If the latest trend, as they claim is factual, then the import at this
kind of high level is possibly unwarranted. It requires a proper audit
of import figures and the actual needs in the country. The petroleum
companies have not been transparent on the issue of pricing and the so
called “under recoveries”. The finance ministry had raised many
questions on these issues for the last over three years. It remains
unresolved. The profits of the companies in all these years have been
soaring. They are also bleeding the government by forcing it pledge oil
bonds.
Neither oil nor gold should be a comfort. Gold since 1991 was being
imported on zero duty. It had virtually put an end to smuggling. It
reduced cost on policing. As per commerce ministry in May imports were
at 62 tonnes, which halved in June and fell further in the recent
months. This is also the time when arrivals through “illegal” routes
increased. As during the past over a year, customs duties increased and
other RBI curbs were imposed gold smuggling has doubled in the
April-August period. Jewellery industry players and veteran bullion
analysts say since April this year, nearly 60 tonnes of gold has entered
the Indian market through smuggling compared to 30-32 tonnes in the
corresponding period of the previous year.

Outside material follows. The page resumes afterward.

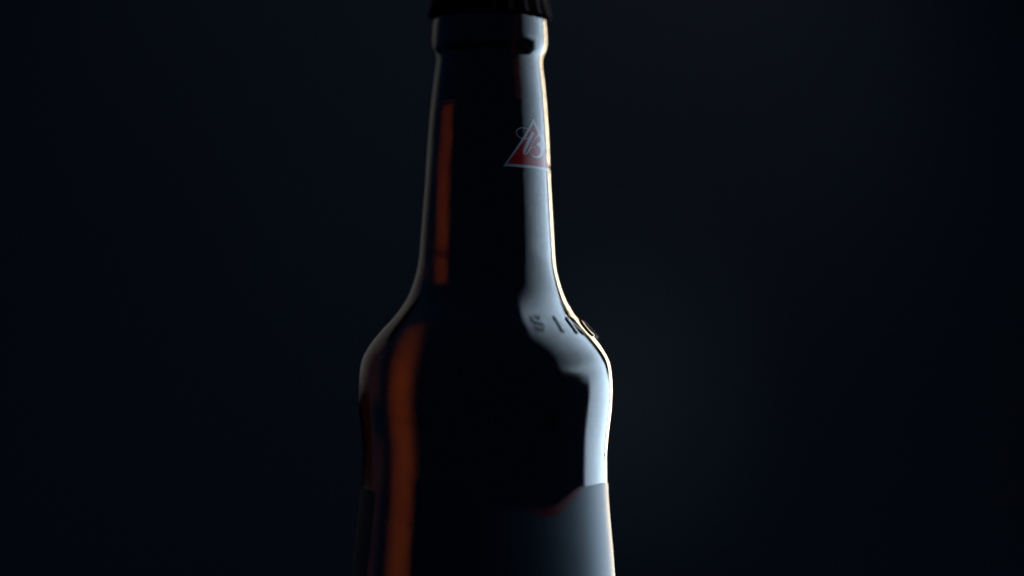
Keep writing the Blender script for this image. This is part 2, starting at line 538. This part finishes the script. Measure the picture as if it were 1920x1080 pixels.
# arc length along the shoulder profile so letters keep their shape on the slope
zs = np.linspace(136.0, 146.0, 600)
rs = np.array([radius(z) for z in zs])
ss = np.concatenate([[0], np.cumsum(np.hypot(np.diff(zs), np.diff(rs)))])
S0 = float(np.interp(138.35, zs, ss))
def letter(ch, phi0):
    mmdeg = 25.0 * math.pi / 180
    half = 0.46
    nx, nz = 84, 104
    X, Z = np.meshgrid(np.linspace(-1.1, 4.1, nx), np.linspace(-1.1, HH + 1.1, nz), indexing='ij')
    d = dist_poly(X, Z, LET[ch])
    t = np.clip((d - (half - 0.20)) / 0.40, 0, 1)
    h = 0.40 - (t * t * (3 - 2 * t)) * 0.54          # 0.36 mm proud, sinks 0.14 mm into the glass
    verts, faces, idx = [], [], {}
    def vid(i, j):
        if (i, j) not in idx:
            idx[(i, j)] = len(verts)
            z = float(np.interp(S0 + Z[i, j], ss, zs))
            verts.append(on_glass(phi0 + (X[i, j] - 1.4) / mmdeg, z, h[i, j]))
        return idx[(i, j)]
    for i in range(nx - 1):
        for j in range(nz - 1):
            if min(t[i, j], t[i + 1, j], t[i, j + 1], t[i + 1, j + 1]) < 0.999:
                faces.append((vid(i, j), vid(i + 1, j), vid(i + 1, j + 1), vid(i, j + 1)))
    # close the underside inside the glass
    n = len(verts)
    edges = set()
    for q in faces:
        for a, b in zip(q, q[1:] + q[:1]): edges.add((a, b))
    inv = {v_: k_ for k_, v_ in idx.items()}
    for q in range(n):
        i, j = inv[q]
        z = float(np.interp(S0 + Z[i, j], ss, zs))
        verts.append(on_glass(phi0 + (X[i, j] - 1.4) / mmdeg, z, -0.16))
    faces += [tuple(x + n for x in reversed(q)) for q in list(faces)]
    for a, b in edges:
        if (b, a) not in edges: faces.append((b, a, a + n, b + n))
    return link_mesh("letter", verts, faces, M_LETTER, glass)
for ch, ph in (('S', 29.2), ('I', 43.2), ('N', 57.0), ('C', 74.0), ('E', 89.5)):
    letter(ch, ph)

# ------------------------------------------------------------------ the surface it stands on and the backdrop
def sheet(name, verts, faces, mat):
    o = link_mesh(name, verts, faces, mat, None, smooth=True)
    o['kind'] = 'structure'
    return o
# table with rounded front edge
tw, td = 0.75, 0.40
tv, tf = [], []
pr = [(-td, -0.035), (-td, -0.006), (-td + 0.002, -0.002), (-td + 0.006, 0.0), (td - 0.006, 0.0), (td - 0.002, -0.002), (td, -0.006), (td, -0.035)]
for s in (-tw, tw):
    tv += [(s, y, z) for y, z in pr]
n = len(pr)
tf = [(i, i + n, (i + 1) % n + n, (i + 1) % n) for i in range(n)] + [tuple(range(n)), tuple(range(2 * n - 1, n - 1, -1))]
sheet("tabletop", tv, tf, M_TABLE)
# hanging cloth backdrop with soft shallow folds
bv, bf = [], []
nx, nz = 160, 40
for i in range(nx + 1):
    x = -3.2 + 6.4 * i / nx
    for j in range(nz + 1):
        z = -0.8 + 3.6 * j / nz
        bv.append((x, 2.6 + 0.010 * math.sin(x * 7.3 + 0.4 * math.sin(z * 2)) + 0.006 * math.sin(x * 17.1 + 1.0), z))
for i in range(nx):
    for j in range(nz):
        a = i * (nz + 1) + j
        bf.append((a, a + nz + 1, a + nz + 2, a + 1))
sheet("backdrop", bv, bf, M_BACKDROP)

The margin for bringing gold into India through unofficial channels has
increased. The RBI linked linked imports to exports. This only increased
confusion bringing official imports to virtually on halt giving enough
room to smugglers to have a field day. In July, a huge quantity was
smuggled in from Pakistan as it allows free imports. Later avenues for
smuggling have opened up from Bangladesh. Fishermen from Sri Lanka bring
it in their boats to dump at other boats or shores. Nepal has also
emerged as another route.
Gold arrives in Gujarat, Rajasthan, Punjab, West Bengal, Tripura, Assam
and other North-East states. So it does on western coast in Maharashtra,
Karnataka, Kerala and in the east in Tamilnadu. In the April-June
quarter of this financial year, seizure of smuggled gold hit Rs 59.82
crore - an increase of 365 per cent over the same period a year ago.

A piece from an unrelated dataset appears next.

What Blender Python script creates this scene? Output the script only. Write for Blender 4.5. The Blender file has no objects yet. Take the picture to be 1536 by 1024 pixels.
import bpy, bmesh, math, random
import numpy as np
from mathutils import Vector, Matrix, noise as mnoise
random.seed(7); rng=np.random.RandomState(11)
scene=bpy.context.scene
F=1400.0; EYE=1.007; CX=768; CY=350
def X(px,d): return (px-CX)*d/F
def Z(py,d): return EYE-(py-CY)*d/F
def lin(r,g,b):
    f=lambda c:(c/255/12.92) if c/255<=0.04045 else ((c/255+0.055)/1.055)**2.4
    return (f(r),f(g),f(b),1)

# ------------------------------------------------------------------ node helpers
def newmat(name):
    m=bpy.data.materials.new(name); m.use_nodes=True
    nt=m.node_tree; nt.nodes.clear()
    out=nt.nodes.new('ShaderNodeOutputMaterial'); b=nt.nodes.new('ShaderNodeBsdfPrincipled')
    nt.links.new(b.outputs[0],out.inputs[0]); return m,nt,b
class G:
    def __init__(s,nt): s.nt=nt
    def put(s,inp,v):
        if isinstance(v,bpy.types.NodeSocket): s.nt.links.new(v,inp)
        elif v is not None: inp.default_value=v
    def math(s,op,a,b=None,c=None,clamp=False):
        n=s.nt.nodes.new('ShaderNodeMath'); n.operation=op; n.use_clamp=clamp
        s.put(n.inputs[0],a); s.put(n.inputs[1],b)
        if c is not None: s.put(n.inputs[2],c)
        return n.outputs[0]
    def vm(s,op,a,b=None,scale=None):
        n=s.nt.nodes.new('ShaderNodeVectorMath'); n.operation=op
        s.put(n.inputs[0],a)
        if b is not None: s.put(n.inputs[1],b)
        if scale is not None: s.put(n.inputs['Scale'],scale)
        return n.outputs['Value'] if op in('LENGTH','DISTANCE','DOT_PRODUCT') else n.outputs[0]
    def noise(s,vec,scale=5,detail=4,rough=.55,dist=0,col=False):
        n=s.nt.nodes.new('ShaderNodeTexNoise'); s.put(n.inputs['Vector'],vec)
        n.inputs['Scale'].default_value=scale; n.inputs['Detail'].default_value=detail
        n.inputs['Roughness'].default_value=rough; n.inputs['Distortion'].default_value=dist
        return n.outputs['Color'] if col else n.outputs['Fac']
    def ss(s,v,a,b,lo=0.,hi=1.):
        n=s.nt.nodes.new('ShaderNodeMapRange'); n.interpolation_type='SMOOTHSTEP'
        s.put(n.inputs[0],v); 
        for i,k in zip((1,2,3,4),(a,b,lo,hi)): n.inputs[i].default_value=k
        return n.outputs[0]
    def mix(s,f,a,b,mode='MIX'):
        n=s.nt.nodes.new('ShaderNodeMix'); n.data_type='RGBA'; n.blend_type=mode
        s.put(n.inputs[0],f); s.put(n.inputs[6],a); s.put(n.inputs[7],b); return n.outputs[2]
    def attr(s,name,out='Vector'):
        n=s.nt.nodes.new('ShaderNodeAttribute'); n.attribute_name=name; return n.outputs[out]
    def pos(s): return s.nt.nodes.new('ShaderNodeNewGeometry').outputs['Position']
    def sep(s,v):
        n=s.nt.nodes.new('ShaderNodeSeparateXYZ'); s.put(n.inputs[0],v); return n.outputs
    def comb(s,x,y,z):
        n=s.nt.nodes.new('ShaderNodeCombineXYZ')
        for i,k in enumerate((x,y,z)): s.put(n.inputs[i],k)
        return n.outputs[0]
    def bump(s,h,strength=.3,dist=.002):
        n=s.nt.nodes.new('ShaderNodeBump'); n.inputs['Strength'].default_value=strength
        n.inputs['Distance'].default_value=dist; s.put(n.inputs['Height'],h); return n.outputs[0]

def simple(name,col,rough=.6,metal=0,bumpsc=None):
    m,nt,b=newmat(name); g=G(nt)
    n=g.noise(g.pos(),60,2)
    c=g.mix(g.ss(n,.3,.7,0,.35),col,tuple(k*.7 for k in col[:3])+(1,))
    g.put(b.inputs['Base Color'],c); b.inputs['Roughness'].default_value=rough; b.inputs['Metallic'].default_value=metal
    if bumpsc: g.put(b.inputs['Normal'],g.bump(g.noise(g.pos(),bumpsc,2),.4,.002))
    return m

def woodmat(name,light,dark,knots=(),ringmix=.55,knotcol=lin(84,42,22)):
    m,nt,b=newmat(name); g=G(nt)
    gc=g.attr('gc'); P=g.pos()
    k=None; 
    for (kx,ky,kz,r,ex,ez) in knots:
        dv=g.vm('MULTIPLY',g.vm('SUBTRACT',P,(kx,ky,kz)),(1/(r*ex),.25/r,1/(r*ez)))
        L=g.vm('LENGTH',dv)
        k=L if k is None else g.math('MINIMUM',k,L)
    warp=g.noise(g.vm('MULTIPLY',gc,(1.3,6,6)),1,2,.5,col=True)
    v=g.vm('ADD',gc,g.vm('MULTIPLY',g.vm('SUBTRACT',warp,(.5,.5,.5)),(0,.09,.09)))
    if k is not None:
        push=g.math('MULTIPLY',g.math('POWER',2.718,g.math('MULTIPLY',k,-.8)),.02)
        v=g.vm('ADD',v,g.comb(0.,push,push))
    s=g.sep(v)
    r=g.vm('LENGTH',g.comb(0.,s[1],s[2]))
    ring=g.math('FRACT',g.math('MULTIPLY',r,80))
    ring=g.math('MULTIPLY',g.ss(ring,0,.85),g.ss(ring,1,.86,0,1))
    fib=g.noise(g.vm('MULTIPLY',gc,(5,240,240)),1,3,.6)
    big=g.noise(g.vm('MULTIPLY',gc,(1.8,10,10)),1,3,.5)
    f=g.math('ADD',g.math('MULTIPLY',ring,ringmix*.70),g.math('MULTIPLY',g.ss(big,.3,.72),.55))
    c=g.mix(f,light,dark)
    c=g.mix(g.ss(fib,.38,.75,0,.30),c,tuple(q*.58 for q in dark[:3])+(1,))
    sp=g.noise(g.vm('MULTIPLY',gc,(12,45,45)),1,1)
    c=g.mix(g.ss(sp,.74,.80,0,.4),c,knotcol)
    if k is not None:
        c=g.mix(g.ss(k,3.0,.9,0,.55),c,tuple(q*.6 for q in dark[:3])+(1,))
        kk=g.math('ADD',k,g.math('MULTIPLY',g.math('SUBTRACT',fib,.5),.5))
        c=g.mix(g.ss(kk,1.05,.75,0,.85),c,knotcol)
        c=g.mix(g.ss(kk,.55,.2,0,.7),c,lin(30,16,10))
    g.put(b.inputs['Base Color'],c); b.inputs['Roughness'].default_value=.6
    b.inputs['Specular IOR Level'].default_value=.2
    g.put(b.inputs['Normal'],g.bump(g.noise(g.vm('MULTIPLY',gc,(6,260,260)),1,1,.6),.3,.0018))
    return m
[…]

Seizures in 2012-13 had doubled from the previous year to Rs 99.34
crore.
This year, authorities expect this to rise to around Rs 250 crore.
Recently a counselor of a foreign embassy was caught at Delhi airport
with 109 gold stapler pins on his packet. Weighing 6 grams each, the
pins were 754 grams of gold, worth Rs 20 lakh. In another incident, a
counselor-level diplomat travelling from Dubai was nabbed at the Delhi
airport carrying 37 kg of jewellery worth Rs 10 crore. A few weeks ago,
a fishing boat from Sri Lanka landed at Kodikkarai in Tamil Nadu with
gold bars weighing over 18 kg.
The gold was to be sold in nearby Chennai. Two separate vehicles
carrying the gold to Chennai were intercepted at Shirkazhi in the
Nagapattinam district and Thiruthuraipoondi in the Tiruvarur district.

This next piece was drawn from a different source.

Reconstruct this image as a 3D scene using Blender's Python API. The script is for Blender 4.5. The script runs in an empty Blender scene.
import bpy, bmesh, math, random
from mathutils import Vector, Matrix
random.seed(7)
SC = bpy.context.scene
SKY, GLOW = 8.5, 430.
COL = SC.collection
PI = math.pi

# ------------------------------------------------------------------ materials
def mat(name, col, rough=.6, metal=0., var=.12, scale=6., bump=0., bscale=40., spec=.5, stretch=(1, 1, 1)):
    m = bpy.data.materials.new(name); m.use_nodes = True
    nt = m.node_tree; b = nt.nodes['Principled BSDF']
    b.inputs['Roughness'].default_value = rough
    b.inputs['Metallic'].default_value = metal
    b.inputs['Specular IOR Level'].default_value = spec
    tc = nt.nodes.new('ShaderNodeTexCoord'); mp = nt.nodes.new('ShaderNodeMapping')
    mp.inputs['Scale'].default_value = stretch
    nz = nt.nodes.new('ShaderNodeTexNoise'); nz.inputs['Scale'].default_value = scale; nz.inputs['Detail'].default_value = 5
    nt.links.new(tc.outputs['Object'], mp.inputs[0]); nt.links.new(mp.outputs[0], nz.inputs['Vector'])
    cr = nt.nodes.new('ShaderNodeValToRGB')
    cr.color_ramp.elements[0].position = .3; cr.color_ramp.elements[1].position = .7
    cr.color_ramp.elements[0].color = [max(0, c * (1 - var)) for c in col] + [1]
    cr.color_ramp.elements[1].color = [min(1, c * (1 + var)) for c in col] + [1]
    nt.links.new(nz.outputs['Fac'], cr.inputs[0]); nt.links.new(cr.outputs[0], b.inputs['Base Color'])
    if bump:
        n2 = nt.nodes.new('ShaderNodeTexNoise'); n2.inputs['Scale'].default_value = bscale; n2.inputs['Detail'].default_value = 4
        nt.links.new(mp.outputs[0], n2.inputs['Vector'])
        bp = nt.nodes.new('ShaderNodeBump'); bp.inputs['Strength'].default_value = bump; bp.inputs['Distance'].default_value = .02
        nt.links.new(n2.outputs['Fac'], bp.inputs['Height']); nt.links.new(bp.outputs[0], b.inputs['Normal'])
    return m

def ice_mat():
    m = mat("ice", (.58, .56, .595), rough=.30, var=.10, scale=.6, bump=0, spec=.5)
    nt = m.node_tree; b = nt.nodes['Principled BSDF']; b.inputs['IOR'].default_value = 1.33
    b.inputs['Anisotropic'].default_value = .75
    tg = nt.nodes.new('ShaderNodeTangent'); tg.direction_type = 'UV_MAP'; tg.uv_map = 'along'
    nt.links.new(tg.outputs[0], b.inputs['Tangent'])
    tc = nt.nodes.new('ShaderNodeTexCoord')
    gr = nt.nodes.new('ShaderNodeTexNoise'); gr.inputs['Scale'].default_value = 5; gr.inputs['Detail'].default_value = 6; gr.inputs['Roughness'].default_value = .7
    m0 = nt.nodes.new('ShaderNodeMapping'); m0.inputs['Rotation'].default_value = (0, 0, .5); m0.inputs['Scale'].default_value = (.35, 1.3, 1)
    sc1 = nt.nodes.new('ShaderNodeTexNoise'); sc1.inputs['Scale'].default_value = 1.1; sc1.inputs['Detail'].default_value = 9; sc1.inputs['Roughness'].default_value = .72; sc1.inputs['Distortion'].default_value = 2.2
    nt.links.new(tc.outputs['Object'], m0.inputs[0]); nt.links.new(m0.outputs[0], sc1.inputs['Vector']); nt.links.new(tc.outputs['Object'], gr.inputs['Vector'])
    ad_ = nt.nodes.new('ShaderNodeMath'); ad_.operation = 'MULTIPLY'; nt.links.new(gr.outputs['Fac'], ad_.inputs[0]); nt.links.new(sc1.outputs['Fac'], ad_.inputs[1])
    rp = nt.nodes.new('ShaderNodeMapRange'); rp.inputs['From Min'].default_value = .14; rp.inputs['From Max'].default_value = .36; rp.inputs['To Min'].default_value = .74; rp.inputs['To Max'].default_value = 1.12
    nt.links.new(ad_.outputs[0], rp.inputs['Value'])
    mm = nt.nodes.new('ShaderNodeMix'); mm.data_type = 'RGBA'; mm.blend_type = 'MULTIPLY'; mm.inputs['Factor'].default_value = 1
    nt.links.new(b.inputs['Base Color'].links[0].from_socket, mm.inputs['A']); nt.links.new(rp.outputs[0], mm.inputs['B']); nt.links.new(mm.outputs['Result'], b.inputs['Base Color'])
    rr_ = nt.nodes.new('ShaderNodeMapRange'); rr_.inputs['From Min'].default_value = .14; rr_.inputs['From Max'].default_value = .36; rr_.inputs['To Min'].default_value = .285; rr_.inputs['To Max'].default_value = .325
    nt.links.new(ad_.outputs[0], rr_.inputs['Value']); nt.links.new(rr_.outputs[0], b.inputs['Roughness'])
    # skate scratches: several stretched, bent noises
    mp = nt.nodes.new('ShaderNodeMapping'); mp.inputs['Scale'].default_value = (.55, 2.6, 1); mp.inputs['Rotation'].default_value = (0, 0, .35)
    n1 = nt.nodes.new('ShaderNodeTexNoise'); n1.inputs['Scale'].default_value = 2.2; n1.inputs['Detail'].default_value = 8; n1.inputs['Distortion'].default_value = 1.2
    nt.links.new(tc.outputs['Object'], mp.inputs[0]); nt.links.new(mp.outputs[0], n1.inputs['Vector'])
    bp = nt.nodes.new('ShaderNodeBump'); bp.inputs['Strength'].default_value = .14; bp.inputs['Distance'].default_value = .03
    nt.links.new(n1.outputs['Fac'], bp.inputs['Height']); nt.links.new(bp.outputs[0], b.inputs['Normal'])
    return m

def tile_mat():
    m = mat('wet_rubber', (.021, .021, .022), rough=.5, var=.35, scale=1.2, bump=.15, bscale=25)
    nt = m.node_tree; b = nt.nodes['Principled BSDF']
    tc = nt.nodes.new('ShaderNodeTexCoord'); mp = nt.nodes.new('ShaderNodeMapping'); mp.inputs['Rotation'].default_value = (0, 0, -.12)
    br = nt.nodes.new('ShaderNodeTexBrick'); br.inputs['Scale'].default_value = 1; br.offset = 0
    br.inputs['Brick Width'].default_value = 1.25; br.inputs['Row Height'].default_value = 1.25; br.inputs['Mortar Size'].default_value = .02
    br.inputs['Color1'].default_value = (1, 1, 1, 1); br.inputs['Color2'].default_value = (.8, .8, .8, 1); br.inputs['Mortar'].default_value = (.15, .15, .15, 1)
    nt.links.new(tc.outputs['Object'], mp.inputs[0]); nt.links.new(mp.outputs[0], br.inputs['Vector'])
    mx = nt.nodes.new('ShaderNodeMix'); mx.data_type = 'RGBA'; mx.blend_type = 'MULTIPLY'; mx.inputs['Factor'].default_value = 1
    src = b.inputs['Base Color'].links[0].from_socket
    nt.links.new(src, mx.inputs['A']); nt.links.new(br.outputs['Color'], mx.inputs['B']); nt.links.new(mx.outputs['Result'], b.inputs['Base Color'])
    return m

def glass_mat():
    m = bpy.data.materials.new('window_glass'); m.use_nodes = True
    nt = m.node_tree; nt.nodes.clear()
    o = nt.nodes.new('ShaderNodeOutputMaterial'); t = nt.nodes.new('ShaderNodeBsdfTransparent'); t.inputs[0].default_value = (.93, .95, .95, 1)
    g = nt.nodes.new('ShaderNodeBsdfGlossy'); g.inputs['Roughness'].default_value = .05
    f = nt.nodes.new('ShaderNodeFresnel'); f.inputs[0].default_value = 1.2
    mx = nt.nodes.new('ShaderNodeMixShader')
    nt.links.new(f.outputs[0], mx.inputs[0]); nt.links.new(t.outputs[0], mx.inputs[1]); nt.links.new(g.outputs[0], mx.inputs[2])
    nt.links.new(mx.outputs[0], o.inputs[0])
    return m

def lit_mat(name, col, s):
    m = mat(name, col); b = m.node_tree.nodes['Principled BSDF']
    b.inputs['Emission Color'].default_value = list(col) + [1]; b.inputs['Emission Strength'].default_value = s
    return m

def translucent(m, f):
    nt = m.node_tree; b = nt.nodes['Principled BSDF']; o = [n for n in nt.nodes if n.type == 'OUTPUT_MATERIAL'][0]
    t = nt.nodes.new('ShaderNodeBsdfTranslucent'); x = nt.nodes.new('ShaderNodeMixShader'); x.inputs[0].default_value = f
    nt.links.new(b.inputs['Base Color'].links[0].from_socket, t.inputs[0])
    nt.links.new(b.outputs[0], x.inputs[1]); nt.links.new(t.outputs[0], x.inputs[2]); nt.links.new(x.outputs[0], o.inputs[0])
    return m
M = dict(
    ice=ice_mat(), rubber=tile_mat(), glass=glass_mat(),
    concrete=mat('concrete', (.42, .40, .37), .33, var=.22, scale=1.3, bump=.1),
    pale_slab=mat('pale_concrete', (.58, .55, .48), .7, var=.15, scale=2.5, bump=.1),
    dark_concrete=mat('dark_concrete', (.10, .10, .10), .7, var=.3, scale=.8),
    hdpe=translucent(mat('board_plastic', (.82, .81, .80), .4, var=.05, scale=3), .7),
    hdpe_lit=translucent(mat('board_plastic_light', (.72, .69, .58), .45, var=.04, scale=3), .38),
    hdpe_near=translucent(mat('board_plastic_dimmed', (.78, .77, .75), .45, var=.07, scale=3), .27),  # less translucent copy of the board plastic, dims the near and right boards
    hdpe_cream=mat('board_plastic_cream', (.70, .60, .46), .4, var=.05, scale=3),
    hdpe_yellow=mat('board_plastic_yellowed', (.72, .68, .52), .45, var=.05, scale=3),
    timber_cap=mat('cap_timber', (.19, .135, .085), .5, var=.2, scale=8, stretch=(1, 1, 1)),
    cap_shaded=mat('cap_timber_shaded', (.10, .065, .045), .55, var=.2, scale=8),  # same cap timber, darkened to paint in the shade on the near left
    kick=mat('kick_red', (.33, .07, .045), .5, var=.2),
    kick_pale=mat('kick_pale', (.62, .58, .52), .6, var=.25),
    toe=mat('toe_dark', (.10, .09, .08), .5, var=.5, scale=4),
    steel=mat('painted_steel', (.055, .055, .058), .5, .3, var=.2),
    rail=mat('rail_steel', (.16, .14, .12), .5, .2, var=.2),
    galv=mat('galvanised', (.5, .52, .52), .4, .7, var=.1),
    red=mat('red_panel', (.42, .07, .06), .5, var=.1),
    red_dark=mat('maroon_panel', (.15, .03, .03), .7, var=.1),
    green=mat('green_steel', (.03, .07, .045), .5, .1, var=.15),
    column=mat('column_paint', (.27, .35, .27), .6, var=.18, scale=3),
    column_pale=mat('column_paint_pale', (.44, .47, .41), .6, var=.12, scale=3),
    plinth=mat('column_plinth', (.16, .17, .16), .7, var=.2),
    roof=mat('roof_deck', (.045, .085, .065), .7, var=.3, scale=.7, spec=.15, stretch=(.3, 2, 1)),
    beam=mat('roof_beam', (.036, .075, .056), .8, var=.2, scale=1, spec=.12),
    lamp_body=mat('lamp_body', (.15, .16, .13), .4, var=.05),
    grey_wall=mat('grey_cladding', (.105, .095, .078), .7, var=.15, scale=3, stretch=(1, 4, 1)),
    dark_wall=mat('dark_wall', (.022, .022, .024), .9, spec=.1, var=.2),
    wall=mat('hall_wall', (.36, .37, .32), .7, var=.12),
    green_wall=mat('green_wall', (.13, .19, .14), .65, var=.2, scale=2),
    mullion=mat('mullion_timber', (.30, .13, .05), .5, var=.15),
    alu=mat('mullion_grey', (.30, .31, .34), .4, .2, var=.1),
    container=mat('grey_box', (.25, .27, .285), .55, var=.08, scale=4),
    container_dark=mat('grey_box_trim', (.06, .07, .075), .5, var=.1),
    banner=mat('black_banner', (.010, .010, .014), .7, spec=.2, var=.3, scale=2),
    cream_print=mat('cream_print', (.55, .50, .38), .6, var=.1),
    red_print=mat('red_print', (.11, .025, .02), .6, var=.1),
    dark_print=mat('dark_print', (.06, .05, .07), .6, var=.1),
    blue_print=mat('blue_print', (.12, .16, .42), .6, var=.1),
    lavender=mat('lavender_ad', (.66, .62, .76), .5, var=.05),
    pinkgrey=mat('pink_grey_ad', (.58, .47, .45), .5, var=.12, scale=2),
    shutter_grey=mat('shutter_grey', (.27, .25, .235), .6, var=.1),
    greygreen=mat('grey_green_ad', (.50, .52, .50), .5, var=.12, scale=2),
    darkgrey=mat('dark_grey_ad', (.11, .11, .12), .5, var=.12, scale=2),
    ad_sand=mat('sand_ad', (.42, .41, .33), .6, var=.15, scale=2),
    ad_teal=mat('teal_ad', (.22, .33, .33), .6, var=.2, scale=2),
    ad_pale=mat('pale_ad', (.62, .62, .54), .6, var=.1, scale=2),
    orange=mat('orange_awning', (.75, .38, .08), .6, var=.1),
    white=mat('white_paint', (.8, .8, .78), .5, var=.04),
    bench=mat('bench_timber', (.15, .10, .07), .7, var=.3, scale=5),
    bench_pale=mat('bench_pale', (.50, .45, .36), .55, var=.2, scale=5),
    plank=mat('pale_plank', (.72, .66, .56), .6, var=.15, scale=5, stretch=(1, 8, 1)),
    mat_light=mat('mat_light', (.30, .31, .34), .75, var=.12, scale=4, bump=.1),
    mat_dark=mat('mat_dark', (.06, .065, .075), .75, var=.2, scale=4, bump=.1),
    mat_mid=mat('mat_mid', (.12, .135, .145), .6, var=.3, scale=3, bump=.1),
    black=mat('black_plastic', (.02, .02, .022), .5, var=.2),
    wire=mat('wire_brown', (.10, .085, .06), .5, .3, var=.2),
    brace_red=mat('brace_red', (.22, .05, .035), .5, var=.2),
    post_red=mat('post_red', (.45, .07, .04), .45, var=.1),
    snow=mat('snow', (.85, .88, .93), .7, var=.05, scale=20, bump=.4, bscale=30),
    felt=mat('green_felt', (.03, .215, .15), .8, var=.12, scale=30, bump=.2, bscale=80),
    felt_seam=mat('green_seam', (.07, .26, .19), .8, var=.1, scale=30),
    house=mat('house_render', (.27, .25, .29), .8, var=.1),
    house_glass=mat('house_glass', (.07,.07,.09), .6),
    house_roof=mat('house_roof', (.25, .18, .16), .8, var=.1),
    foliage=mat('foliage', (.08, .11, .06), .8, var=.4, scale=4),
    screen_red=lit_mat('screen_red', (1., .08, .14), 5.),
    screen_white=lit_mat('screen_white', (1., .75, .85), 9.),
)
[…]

The seized gold biscuits had the seal of a Swiss bank. Five people,
including a local politician, were arrested.
They were offered a commission of Rs 3 lakh to carry the gold bars to
Chennai. A large portion of the gold is now smuggled into India by human
carriers in flights from West Asia. Most of the carriers are either poor
people who agree to smuggle the gold in small quantities (2 to 4 kg) for
a commission or Indian labourers who are happy just to get their trip
back home sponsored. Penalty can be four to five times of the seized
value but normally only 20-30 per cent is levied. Smugglers get the
seized gold picked up by paying the penalty. If not claimed by anybody,
the gold is auctioned off. So to say that this saves foreign exchange is
a misnomer. The commerce ministry’s current account deficit (CAD)
figures window dress a lot but is not a savings on any count. India
needs to look at the official figures with circumspection. With
elections around such attempts are likely to be repeated.